Study of Capers, Gorse, and a Beetle
Maria Sibylla Merian German
Not on view
This delicately rendered study of a caper, gorse, and bright red beetle, is the work of Maria Sibylla Merian, a prolific, watercolorist, printmaker, teacher, and naturalist, most remembered for her attentive, empirically observed, studies of plants, and the metamorphosis of the insects that dwelled and fed on them. Merian published several landmark printed books that presented her ecological study of insects in their habitat both in Europe and in the then Dutch colony of Surinam.[1].
Merian painted this work in 1693, while she lived in Amsterdam. She and her daughters produced and sold a large number of autonomous watercolor paintings in the early 1690s often intended for collection in albums. Six years after the drawing in the Met’s collection was painted, Merian and her youngest daughter, Dorothea Maria Gsell neé Graff (1648–1743) would undertake a costly journey to Surinam. The Met sheet was likely executed for sale to raise funds for that upcoming journey.
In addition to being an artist and naturalist, Merian was a businesswoman and the head of a workshop. The Met drawing is an important document of the savvy with which the workshop transformed images between media to target new audiences. The caper and gorse in this drawing first appeared in plate 10 of the third volume of Merian’s early printed florilegium, das neues Blumenbuch (Florum Fasciculus Tertius...), published in 1680. The Met’s watercolor does not reproduce the printed design directly. Instead, Merian spaces the two flowers further apart on the sheet, and adds details to individualize the specimens, such as the touch of decay on the bottommost leaf on the left side of the gorse stem. This drawing transforms a print that would have served as an embroidery design into a composition more attuned to the visual idiom of the plant album, and suitable for a new audience: collectors of drawings.[2] Merian’s daughter Johanna Helena Herolt (1668–1723), painted these two flowers five years later in 1698. The drawing survives in an album in the Anton Ulrich Museum in Braunschweig [3]. Johanna Helena also made modifications, combining the two flowers with a third of a different species, resulting in a novel composition built from familiar building blocks. The economical use of existing imagery seen in the Met drawing is a hallmark of the Merian workshop.

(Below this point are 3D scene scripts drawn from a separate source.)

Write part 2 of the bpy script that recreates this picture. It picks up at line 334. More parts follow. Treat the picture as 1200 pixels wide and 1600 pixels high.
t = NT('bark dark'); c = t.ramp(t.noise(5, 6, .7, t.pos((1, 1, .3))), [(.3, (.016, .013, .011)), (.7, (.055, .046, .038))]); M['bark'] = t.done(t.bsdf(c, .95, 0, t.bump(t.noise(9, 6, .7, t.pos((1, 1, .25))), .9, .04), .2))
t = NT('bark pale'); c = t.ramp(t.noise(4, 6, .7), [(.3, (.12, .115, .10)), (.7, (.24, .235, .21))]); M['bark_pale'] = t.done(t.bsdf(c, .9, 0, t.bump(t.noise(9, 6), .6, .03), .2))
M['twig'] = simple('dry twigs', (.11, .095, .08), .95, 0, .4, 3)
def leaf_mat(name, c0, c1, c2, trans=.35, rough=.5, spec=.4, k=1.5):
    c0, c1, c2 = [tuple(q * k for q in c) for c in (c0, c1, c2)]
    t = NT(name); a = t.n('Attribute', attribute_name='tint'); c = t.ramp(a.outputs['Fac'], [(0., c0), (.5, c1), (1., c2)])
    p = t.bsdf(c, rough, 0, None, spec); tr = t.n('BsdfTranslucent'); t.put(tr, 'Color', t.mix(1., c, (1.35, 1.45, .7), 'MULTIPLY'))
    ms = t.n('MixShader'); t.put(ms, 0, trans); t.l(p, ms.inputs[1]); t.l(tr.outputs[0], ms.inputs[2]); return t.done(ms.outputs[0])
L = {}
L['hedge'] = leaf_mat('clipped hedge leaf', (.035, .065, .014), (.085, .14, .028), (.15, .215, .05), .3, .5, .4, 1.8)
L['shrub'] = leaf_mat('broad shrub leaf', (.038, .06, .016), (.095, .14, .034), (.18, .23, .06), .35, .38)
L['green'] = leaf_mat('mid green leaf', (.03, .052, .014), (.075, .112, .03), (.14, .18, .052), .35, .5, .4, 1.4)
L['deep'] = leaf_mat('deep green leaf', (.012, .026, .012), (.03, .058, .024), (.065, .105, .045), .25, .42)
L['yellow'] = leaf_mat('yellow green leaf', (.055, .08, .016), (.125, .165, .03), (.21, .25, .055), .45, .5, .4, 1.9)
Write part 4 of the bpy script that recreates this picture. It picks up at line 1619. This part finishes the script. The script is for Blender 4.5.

While this flower study may not have been intended to serve an overtly scientific function — it is not accompanied by any descriptive text in das Blumenbuch, and the red beetle unique to the Met drawing is so cursorily observed that it cannot be identified — Merian still maintained the attention to details of the plants’ appearance that characterized her empirical work. Technical analysis has shed some light on the nuances of Merian’s treatment of color. Analysis with fiber optic reflectance spectroscopy (FORS) and x-ray fluorescence (XRF) spectroscopy distinguished two different reds in the drawing, vivid vermilion and an organic red lake.[4] She used Vermilion to paint the muted reds of the underside of the white caper flower, and the red lake was used in the pink stamens emerging from the center of the caper blossom. Due to the fugitivity of the pigment over time the stamens now appear quite muted in tone, but once may have been more vivid, a reference to the bright purple color of real caper stamens. The drawing demonstrates Merian’s quite subtle sensitivity to the color of botanical subjects and her investment in recreating these colors in artworks.
Olivia Dill 8/20/24
[1] On ecology in Merian’s work see Kay Etheridge, the Flowering of Ecology: Maria Sibylla Merian’s Caterpillar Book, The Flowering of Ecology (Boston: Brill, 2020).
[2] Janice Neri, The Insect and the Image: Visualizing Nature in Early Modern Europe, 1500-1700 (Minneapolis: University of Minnesota Press, 2011), 139-180
[3] Johanna Helena Herolt, Zweige eines Ginsters, eines Echten Kapernstrauches und einer Kardinalsblume, 1698, gouache and gum arabic on prepared parchment, 37.7cm x 30.4 cm, Herzog Anton Ulrich Museum, Braunschweig, Z 6508.
[4] XRF spectroscopy was conducted by Associate Research Scientists in the Department of Scientific Research, Alicia McGeachy and Elena Basso. FORS analysis was conducted by Alicia McGeachy.